How the Big Bash avoided turning into an IPL clone

A super-quick lowdown

Keepin' it authentic: Cricket Australia's administrators saw long-term value in keeping the Big Bash League an Australian product

Keepin' it authentic: Cricket Australia's administrators saw long-term value in keeping the Big Bash League an Australian product © Getty Images

In 2010, several Australian state cricket associations were being seduced by the idea of riches that could be had through an IPL-like franchise-based league down under: get A$30 to $50 million by partly selling your teams to private investors. They lobbied Cricket Australia to consider the proposals but met with resistance from chief executive James Sutherland, head of commercial Mike McKenna, and head of strategy Andrew Jones.
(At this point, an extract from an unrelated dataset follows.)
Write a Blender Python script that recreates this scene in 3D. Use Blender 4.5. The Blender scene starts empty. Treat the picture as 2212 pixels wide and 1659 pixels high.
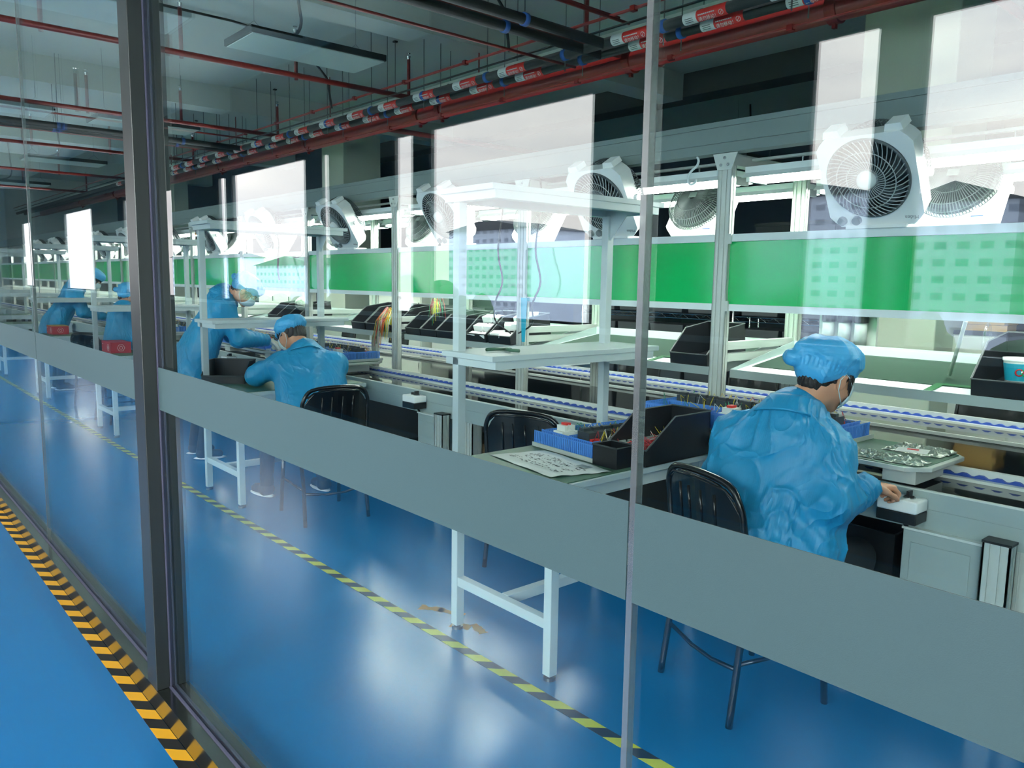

Here's the story through six quotes:

"How could we ignore that sort of money? It's not as if there's a bottomless pit at Cricket Australia. They're hardly flush with funds. At state level we have to think about our own grass roots because we're in serious competition with all the other sports."
Unnamed NSW official supporting the IPL model

"The model the investors had in mind was the IPL model, and it always annoyed me how this is portrayed. The IPL/BCCI hadn't made anywhere near as much money as it appeared. They'd simply capitalised the future value of half the TV rights and folded in other revenue-sharing or sponsorship. The life of those payments were spread over 10 years - the clubs were paying their license fees as they got their TV-rights revenue, so they were really being financed by the BCCI/TV rights holders. It was taking from one hand to another."
Andrew Jones

"There were people who… thought [the BBL] was a flash in the pan and it wouldn't turn a profit. It was not unreasonable in their minds if someone was going to offer them A$30 million over a period of time, just take it. It's not real cricket, it'll fail, and we'll get some money and be happier for it. We didn't think it was worth giving away, even on reasonable terms, half of your team's profits in perpetuity, in exchange for a reasonably small sum of money - A$30 million with a A$7 million upfront payment and a few years of A$5 million and that was it."
Mike McKenna

"Don [Argus]… saw the potential for conflict of allowing private investors in. He even drew the analogy of owning a mine and allowing someone else to come in and share the royalties and doing that in perpetuity. He had a genuine view that T20 was an opportunity that you didn't want to share with anyone else."
James Sutherland on Don Argus, hired in 2011 to run CA's team performance review

"I suspect private owners would have had a very different view of CA leaving out players, resting them from BBL matches for international duty. They might have been much more demanding from a selection point of view. Who knows what other impacts we could have had if we'd ended up with management teams from the subcontinent running BBL sides?"
Mike McKenna

"From BBL01 to BBL05, expenditure to grow the league was A$187m. In the same period, the BBL has generated income of A$154m, ­resulting in a net investment of $33m."